Magic, by contrast, is a religious system that operates on the assumption that the universe is something to be manipulated, by our words and actions, by getting our prayers right and thoughts adjusted.   It is a religious frame of mind that is designed to make things go well for us, and things go badly for those who are hostile to us.  And it is the enemy of true faith.  Not just because it creates all the problems I have outlined, but because it also puts you and me right back in the center of things, acting as if we are God.

You can hear magic at work in the background when you hear people say, “Oh God, if you get me out of this, I will never do it again.” When you hear people say, “You aren’t being healed because you aren’t praying with faith.”  Or when a Christian consults Tarot Cards for guidance.  (Yes, those people are really out there.)

For a long time, I thought people who called out magical thinking were just being uptight and stuffy.  People who really believed in magic were few and far between.  But I am not as sanguine about it all as I once was.  For one thing, magical thinking has wrapped itself around the Christian tradition and distorted it, leading thoughtful good people astray, so that they now treat the Christian faith as a form of magic.

I am also not as sanguine about magic as I once was because people who believe in magic are growing in number, even as our culture becomes more secular.  29% of Americans say they believe in astrology.  22% of Americans call themselves mainline Protestants.  The cosmetic chain, Sephora, offers a witch’s starter kit – and, no, not just in time for Halloween.  And a recent Pew study suggested that there are no over a million pagans and Wiccans in the United States.

Such developments should not be a matter of indifference to us.  But what do we do?

One, we need to work to be more consistently Christian in the practice of our own faith.  When we fail to think about our lives in a deeply Christian fashion, we inevitably adopt alternative ways of thinking and living.  When that happens, we miss out on the fullness of God’s work in our lives.  Praying for the fullness of God’s work in and through us is the essence of the spiritual life.
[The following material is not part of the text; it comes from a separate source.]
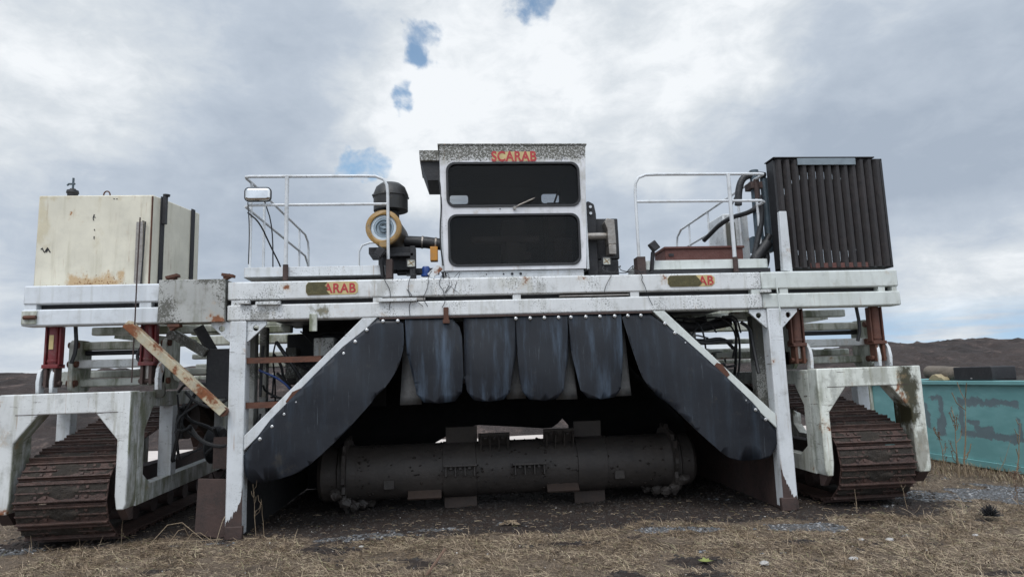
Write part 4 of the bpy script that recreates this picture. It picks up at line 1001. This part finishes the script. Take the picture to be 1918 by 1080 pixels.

Two, we need to think critically.  We have been so afraid of being thought of as fundamentalists, that we have mistakenly adopted the attitude that to ask critical questions is to be judgmental.  That’s not the case.  Critical people can and should ask: Where do your ideas come from?  How do they hang together?  And where will they take us?  Judgmental people don’t ask those questions and aren’t interested in the answers.  Critical people do, because they know that the wrong ideas about God can and do injure others.  They also know that living the Christian faith is a deeply consistent fashion requires critical reflection.

Three, we need to recapture the wonder and adventure that is part of the Christian journey.  Part of the reason that some of our children have turned to magic is because we have lost a sense of Christian adventure, leaving the impression that to be Christian is to be stuffy and backward looking.  Nothing could be further from the truth.  Rooted in ancient mysteries and prepared to shape the future in the name of Christ, the journey into God is an endless challenge.  And those who have owned that truth have, with God’s help, transformed the world.